While festival drumming was a major influence on the development of contemporary taiko performance, it was not the only stimulus for artistic development. The music performed in noh and kabuki theater, part of a larger genre called hōgaku, has also served as a source of inspiration for contemporary taiko artists. In the theater, taiko serve as accompaniment for songs and dancing as part of a larger ensemble, often featuring many of the same instruments that can be found in matsuri-bayashi as well as the tsuzumi (Figure 4). However, taiko are also occasionally featured on their own, such as in a kabuki piece called “Ichi-ban Daiko.” This work is performed on a large nagadō-daiko called an ō-daiko (literally, “large drum”) prior to the opening of a kabuki play, serving as notice that the play is about to start (Video 2).
 
The Rise of Kumidaiko: Oguchi Daihachi and Osuwa Daiko
 
Even as taiko have remained pervasive in Japanese society through their use in festival and theatrical music, the beginnings of the contemporary taiko movement stemmed as much from Western music as it did from these Japanese settings.

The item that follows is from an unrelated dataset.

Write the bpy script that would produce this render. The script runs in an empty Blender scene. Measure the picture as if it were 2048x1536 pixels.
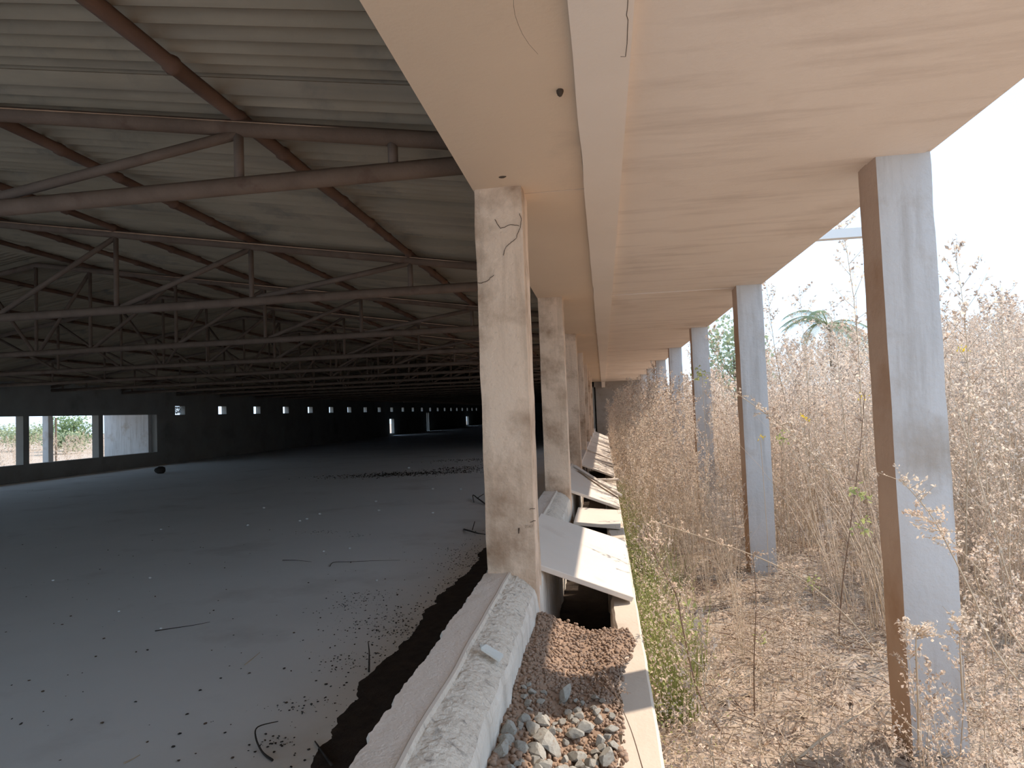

Indeed, it was a jazz drummer who paved the way for the development of new compositional and performance techniques. Oguchi Daihachi, from Okaya, Nagano Prefecture, is credited as starting the contemporary taiko movement. Born in 1924, Oguchi took drum set lessons as a student at Waseda University in Tokyo before he was drafted into the army and sent to fight in China during the Second Sino-Japanese War during World War II. Following the war, Oguchi returned to Okaya and founded a bread company. At nights, he played drum set in light music groups in the region (light music was a general term for Western-influenced popular music developed in the post-war period). 
 
Despite Oguchi’s drum set experience, however, he had very little experience playing taiko in festival settings, but his Western drumming experience would intersect with the world of Japanese festival drumming in the mid-1950s when he was asked by a relative to take a look at a fragment of a festival drumming score found in a local miso cellar. The score contained a drumming pattern for festival drumming that had not been in the region since the beginning of the century. Oguchi’s relative asked him to interpret the score and play the music at an upcoming festival, but Oguchi had no knowledge of either the notation or the music. As he later said, it was as if “a Western-style cook took in an order for sushi.” Nevertheless, he found the concept of reviving the music for a festival to be interesting and set out to learn how to play the music.
 
Oguchi managed to find an older resident of the town who had studied the festival drumming music with the person who wrote the score; additionally, he learned how to read the score from local priests. Thanks to these efforts, he was able to interpret the score and figure out how the music was supposed to sound: it was a series of several patterns played in alternation by two drummers on opposite sides of a single nagadō-daiko. Oguchi began to teach others how to play this music, with the intent of presenting it at the local Suwa Grand Shrine’s annual Ofune Matsuri. As they played, however, Oguchi found himself to be dissatisfied. The music did not appeal to his Western-influenced musical tastes, as he found it to be slow and repetitive.
Meanwhile, the drumming was meant to occur using just one drum, but he found it more interesting and fun to have all his friends play together on many drums.